Apparently, sunrise has been around long enough, now, that there has been
at least one package that started in sunrise, was added to the tree, then
the person who added it lost interest or retired... and now it's rotting
in the tree, and the same user that put it in sunrise before is still
interested in it and has updated ebuilds, etc, but can't easily get
proxies to commit the new ebuilds to the tree. From my read, that was
apparently what sparked the post and whole proposed change.
--
Duncan - List replies preferred. No HTML msgs.
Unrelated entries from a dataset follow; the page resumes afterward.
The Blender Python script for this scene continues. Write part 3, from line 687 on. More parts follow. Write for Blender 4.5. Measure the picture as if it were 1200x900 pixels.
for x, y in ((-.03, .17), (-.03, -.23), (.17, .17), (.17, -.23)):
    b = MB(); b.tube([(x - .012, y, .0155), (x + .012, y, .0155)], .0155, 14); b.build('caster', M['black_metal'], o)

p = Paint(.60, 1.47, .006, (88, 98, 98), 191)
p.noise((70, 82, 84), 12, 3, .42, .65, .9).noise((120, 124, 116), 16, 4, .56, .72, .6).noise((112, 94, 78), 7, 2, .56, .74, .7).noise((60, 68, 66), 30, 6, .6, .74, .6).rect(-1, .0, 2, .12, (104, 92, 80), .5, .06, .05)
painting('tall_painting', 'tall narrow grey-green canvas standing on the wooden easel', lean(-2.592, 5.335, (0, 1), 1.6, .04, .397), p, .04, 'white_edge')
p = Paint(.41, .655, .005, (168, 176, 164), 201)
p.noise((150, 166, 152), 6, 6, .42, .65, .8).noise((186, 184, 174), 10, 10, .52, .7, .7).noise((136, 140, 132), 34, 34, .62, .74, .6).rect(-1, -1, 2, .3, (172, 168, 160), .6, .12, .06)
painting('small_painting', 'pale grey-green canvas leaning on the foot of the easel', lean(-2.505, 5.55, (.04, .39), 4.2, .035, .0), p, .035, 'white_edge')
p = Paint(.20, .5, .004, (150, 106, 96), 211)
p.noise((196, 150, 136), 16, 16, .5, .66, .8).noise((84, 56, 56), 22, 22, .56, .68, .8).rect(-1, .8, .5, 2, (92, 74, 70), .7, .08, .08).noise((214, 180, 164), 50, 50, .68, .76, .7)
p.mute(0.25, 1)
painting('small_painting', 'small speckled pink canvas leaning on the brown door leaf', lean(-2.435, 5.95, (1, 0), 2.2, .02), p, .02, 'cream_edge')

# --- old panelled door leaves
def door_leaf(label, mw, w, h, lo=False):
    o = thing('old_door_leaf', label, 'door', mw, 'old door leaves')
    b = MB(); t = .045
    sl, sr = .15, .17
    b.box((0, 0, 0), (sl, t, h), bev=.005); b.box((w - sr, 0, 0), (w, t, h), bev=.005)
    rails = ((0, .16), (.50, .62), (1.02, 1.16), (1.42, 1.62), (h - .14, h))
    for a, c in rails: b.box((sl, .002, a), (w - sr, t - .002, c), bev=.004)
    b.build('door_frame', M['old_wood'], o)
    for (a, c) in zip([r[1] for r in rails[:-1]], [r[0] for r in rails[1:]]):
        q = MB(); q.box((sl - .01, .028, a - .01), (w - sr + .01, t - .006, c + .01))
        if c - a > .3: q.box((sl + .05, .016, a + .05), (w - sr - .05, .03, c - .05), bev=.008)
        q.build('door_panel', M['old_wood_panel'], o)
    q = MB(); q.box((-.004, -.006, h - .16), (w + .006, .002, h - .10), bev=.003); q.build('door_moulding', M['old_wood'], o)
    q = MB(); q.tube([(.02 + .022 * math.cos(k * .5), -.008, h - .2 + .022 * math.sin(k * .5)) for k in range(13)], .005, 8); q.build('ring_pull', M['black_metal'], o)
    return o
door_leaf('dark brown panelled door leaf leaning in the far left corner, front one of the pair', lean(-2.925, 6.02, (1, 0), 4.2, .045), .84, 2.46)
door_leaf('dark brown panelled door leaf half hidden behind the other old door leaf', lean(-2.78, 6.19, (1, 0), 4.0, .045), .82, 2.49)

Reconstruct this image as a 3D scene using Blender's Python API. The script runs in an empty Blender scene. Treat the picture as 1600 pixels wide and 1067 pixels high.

"Every nonfree program has a lord, a master --
and if you use the program, he is your master." Richard Stallman
06-13-2010, 09:19 PM
Petteri Räty
Moving unmaintained packages to Sunrise
On 06/13/2010 05:26 PM, Jorge Manuel B. S. Vicetto wrote:
>
>> Wouldn't it be better to officially support moving unmaintained
>> packages directly into Sunrise? In this case by 'unmaintained' I mean
>> those which have open bugs assigned to 'maintainer-needed' for a long
>> time, and are potentially a candidates for the treecleaning (not
>> necessarily being in the removal queue yet).
>
> I think you might not have been around at that time, but when the
> sunrise overlay was created, there was a proposal to create a sunset
> overlay, like the java team used and now kde uses as well.
We (java) still use it and call it junkyard. That's an adequate
description for the quality of the overlay.
Regards,
Petteri
06-13-2010, 11:48 PM
Sebastian Pipping
Moving unmaintained packages to Sunrise
On 06/13/10 16:26, Jorge Manuel B. S. Vicetto wrote:
> If we want to find a way to not drop the maintainer-needed packages, I'd
> prefer we move them to sunset and not to sunrise.
Agreed.
If there is a user-maintainer move to sunrise, if there isn't move to
sunset.
> As this overlay is
> likely to become large, probably "huge", and as it will host security
> vulnerable packages, we should evaluate whether we really want to host
> it and, if so, what measures to take to protect "distracted users". I
> think package masking all the packages put there with links to relevant
> bugs might be a first step.
We introduced a "graveyard" quality level to layman recently that allows
for marking such repositories (and a split tree in the future).